WASHINGTON—Democrat Barack Obama focused on unifying a fractured party for the five-month battle for the White House on Wednesday and announced a high-profile three-person team to head the search for a running mate.
Caroline Kennedy, daughter of the late President John Kennedy, will vet prospective running mates along with former Fannie Mae CEO Jim Johnson, who performed the same task for John Kerry in 2004 and Walter Mondale in 1984, and former deputy Attorney General Eric Holder.
Obama clinched the Democratic nomination on Tuesday and will be the first black candidate to lead a major U.S. party into a White House race. His last Democratic rival, Hillary Clinton, refused to concede but called it "an honor" to have competed against him.
Clinton's supporters turned up the pressure for the New York senator to be named as Obama's No. 2, but Obama's campaign said the search process was just beginning.
"Senator Obama is pleased to have three talented and dedicated individuals managing this rigorous process," spokesman Bill Burton said. "He will work closely with them in the coming weeks but ultimately this will be his decision and his alone."
Obama returned to Capitol Hill to a hero's welcome from Democrats who swarmed to shake his hand, pat his back and hug him. He gained more support from prominent Democrats as the party turned its focus to the November election against Republican John McCain.
The Illinois senator took aim at McCain for his staunch support of the Iraq war during a speech to a pro-Israel lobbying group in Washington, saying the Arizona senator "refuses to understand or acknowledge the failure of the policy that he would continue."
Spoken to Clinton
"He criticizes my willingness to use strong diplomacy, but offers only an alternate reality—one where the war in Iraq has somehow put Iran on its heels," he said. "Senator McCain offers a false choice: stay the course in Iraq, or cede the region to Iran."

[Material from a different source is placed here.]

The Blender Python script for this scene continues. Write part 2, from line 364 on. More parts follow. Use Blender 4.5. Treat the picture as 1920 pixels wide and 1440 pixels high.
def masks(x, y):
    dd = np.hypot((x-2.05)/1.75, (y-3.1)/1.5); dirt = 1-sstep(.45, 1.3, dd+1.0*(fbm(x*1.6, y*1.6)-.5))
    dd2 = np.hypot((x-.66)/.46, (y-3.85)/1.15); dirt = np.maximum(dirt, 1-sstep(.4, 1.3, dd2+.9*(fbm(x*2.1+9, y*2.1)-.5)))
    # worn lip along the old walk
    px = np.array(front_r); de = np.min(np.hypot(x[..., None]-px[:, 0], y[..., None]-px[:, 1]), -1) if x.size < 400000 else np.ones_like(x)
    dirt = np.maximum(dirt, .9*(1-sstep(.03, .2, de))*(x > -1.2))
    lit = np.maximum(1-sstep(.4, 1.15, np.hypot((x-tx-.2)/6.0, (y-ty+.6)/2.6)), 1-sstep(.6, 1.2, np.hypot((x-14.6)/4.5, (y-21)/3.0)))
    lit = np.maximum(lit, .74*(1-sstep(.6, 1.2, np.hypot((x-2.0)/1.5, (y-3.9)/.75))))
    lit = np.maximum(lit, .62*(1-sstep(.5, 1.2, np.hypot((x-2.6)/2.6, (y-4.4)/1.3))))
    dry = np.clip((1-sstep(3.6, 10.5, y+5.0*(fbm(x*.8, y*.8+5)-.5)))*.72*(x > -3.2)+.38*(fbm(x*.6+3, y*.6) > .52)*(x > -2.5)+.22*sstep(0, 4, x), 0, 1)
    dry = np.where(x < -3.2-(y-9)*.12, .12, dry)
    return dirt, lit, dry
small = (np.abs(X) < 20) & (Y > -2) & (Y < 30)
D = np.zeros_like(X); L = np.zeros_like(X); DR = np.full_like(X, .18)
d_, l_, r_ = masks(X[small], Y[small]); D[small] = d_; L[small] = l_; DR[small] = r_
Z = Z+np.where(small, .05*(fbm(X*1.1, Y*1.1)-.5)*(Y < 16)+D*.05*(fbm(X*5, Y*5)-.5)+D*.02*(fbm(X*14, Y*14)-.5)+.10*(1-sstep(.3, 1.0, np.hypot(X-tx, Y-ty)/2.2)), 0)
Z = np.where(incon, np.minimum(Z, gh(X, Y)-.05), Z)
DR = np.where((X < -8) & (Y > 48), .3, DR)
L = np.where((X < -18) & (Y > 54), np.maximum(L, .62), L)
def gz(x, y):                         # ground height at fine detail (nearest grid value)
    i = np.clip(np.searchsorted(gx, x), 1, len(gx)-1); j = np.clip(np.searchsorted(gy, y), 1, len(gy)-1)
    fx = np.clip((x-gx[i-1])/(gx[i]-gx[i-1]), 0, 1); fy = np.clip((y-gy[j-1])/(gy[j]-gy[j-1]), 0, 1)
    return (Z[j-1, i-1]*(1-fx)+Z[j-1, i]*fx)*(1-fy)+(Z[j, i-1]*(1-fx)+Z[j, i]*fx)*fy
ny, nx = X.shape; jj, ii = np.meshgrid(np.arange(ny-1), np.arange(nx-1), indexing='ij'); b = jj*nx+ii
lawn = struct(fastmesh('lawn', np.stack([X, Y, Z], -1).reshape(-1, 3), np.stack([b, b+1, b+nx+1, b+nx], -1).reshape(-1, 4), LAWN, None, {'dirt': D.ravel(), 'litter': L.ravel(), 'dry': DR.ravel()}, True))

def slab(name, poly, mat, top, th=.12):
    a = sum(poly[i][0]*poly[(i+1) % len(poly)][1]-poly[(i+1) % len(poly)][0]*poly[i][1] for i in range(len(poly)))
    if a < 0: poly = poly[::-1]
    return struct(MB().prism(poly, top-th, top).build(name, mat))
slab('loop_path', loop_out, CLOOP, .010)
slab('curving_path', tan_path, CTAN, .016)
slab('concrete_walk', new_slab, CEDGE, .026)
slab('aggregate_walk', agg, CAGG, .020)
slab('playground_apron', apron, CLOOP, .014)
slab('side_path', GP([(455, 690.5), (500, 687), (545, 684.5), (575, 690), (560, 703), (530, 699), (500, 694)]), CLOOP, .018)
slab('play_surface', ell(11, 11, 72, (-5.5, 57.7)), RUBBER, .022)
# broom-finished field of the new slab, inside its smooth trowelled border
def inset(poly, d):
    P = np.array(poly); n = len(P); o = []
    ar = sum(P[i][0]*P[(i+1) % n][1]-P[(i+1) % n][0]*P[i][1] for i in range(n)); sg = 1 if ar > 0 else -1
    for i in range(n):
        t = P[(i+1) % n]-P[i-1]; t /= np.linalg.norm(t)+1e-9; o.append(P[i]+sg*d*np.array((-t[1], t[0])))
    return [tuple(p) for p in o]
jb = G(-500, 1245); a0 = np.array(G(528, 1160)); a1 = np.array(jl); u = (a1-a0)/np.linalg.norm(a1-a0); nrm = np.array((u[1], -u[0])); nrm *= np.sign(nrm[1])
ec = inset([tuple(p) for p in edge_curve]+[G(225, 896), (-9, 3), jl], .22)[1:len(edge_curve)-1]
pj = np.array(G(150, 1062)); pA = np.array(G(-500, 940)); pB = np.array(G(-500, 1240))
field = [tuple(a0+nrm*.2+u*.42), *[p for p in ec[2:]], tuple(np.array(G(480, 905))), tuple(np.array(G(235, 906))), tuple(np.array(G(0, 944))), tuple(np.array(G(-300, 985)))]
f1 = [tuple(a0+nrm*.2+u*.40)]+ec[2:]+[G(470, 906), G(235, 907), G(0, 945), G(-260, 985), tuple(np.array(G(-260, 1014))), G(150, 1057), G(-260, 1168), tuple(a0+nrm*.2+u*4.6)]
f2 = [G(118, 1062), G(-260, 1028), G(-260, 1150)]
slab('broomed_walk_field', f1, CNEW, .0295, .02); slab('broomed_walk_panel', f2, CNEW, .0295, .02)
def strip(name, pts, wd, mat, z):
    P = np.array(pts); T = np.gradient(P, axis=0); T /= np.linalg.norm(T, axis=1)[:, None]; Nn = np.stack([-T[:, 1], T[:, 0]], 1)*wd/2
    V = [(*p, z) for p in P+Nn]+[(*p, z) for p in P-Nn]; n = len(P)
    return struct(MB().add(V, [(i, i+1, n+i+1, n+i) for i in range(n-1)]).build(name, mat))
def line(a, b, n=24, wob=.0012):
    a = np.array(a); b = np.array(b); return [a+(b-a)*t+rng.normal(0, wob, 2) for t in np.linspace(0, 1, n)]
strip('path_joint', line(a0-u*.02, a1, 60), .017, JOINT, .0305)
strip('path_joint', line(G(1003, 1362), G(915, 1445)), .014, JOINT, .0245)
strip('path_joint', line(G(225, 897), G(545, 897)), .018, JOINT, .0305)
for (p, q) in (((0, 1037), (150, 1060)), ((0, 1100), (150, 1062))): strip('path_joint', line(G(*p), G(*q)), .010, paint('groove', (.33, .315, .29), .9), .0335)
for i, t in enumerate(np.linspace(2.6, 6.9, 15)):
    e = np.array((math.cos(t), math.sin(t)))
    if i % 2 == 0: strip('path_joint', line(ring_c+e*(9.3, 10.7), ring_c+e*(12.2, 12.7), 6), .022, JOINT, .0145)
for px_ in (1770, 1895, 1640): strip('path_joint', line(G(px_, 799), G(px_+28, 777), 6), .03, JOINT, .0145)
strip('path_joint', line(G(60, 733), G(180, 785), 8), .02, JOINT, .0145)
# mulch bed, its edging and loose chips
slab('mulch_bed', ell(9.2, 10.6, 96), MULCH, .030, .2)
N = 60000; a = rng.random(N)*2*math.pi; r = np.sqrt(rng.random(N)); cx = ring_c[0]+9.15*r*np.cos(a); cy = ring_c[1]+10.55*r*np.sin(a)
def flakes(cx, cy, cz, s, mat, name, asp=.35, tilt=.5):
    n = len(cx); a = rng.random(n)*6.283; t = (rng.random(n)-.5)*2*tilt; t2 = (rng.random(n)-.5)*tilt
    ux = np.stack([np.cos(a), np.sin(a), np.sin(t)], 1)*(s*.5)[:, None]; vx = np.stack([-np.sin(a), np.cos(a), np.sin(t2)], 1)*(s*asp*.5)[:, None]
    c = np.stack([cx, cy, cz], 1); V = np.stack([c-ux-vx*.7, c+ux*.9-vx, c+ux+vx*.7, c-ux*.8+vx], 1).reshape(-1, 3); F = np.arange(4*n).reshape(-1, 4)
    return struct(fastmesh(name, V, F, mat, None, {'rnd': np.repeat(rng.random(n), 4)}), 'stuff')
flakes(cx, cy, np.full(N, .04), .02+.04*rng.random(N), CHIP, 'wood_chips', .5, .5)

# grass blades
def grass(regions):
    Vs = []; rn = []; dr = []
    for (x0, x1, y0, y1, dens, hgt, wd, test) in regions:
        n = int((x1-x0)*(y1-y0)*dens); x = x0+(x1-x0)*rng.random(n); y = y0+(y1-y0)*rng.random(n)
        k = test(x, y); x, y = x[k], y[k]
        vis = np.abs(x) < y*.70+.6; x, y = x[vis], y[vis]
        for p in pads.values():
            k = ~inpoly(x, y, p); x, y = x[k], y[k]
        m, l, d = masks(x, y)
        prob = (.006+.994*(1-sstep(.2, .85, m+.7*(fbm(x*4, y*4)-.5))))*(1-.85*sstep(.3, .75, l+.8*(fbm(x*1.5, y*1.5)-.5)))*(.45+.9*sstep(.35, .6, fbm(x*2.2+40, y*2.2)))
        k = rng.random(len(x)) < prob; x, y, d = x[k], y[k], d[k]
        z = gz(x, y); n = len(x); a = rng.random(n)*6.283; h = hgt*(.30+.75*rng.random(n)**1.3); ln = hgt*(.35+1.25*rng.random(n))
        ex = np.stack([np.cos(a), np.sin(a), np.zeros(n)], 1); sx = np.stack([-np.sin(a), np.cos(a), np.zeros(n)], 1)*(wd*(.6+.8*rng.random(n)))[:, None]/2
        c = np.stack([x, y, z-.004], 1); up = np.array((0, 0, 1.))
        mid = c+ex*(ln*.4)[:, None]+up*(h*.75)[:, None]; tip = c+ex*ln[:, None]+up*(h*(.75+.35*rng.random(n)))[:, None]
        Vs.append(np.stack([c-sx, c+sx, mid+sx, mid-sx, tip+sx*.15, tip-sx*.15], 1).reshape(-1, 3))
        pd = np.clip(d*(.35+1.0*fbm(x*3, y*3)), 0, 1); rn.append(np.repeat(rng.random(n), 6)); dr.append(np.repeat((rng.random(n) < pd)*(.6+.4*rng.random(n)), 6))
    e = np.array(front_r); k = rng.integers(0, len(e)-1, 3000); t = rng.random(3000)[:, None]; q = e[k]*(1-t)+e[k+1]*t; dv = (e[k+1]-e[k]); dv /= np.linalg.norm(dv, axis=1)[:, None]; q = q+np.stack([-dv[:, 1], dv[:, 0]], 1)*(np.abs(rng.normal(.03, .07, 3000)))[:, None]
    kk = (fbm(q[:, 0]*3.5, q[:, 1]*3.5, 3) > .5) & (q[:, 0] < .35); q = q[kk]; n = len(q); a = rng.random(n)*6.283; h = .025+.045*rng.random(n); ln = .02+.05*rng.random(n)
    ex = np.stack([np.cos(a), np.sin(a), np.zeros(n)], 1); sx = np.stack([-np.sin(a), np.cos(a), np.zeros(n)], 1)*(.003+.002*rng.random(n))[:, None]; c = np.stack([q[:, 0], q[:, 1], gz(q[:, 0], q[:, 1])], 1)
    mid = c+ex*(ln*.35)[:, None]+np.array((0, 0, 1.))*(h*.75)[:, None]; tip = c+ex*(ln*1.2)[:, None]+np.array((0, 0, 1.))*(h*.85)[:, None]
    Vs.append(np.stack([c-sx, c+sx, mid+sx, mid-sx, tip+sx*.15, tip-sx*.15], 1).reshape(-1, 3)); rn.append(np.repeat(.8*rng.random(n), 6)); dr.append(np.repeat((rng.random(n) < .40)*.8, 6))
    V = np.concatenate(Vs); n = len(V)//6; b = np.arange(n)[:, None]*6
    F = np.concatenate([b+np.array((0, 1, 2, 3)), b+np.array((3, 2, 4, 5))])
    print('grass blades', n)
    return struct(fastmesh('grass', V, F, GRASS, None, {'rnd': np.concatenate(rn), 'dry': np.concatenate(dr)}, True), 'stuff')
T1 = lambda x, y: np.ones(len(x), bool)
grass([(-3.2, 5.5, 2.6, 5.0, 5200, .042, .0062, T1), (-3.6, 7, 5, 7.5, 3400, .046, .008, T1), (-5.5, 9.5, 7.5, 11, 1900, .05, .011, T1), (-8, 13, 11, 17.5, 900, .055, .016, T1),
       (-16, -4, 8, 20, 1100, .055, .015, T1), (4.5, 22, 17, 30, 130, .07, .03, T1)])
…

In the same speech, Obama tried to smooth relations with Clinton after their long and sometimes bitter nominating fight, calling her an "extraordinary candidate and extraordinary public servant."
He told reporters at the Capitol that he had spoken to Clinton "and we're going to be having a conversation in coming weeks. And I'm very confident how unified the Democratic Party's going to be to win in November."
Clinton, in a later speech to the same group, complimented Obama but offered no sign of when she would end her campaign.
"It has been an honor to contest these primaries with him. It is an honor to call him my friend," she said. "I know that Senator Obama will be a good friend to Israel."
Democratic leaders urged the remaining undecided delegates to the August convention to make up their minds by Friday, but few tried to hurry Clinton out of the race.
"That's up to her," House of Representatives Speaker Nancy Pelosi said of a timeline for Clinton to end her race. "She been through a very long and rigorous campaign. She's done beautifully. She has to wind down in her own time."
The victory by Obama, son of a black Kenyan father and white mother from Kansas, marked a milestone in U.S. history. It came 45 years after the height of the civil rights movement and followed one of the closest and longest nomination fights in recent U.S. political history.
Obama clinched the win after a wave of uncommitted delegates announced their support on Tuesday, pushing his total to 2,156, according to an MSNBC count. Clinton, who would have been the first woman nominee in U.S. political history, won more than 1,900 delegates.
Obama's achievement drew praise from a Republican Secretary of State Condoleezza Rice, the highest-ranking black in President George W. Bush's Cabinet.
"It's a country that has overcome many, many, now years, decades of, actually a couple of centuries, of trying to make good on its principles," Rice said.
"And I think that what we're seeing is, an extraordinary expression of the fact that 'we the people,' is beginning to mean all of us," Rice said, a reference to the opening line of the U.S. Constitution.
Clinton told New York members of Congress on Tuesday she would be open to becoming Obama's vice presidential running mate, and her backers turned up the pressure on Obama to pick her as his No. 2.
Robert Johnson, founder of Black Entertainment Television, said he wrote to the Congressional Black Caucus urging members to push Obama to choose Clinton.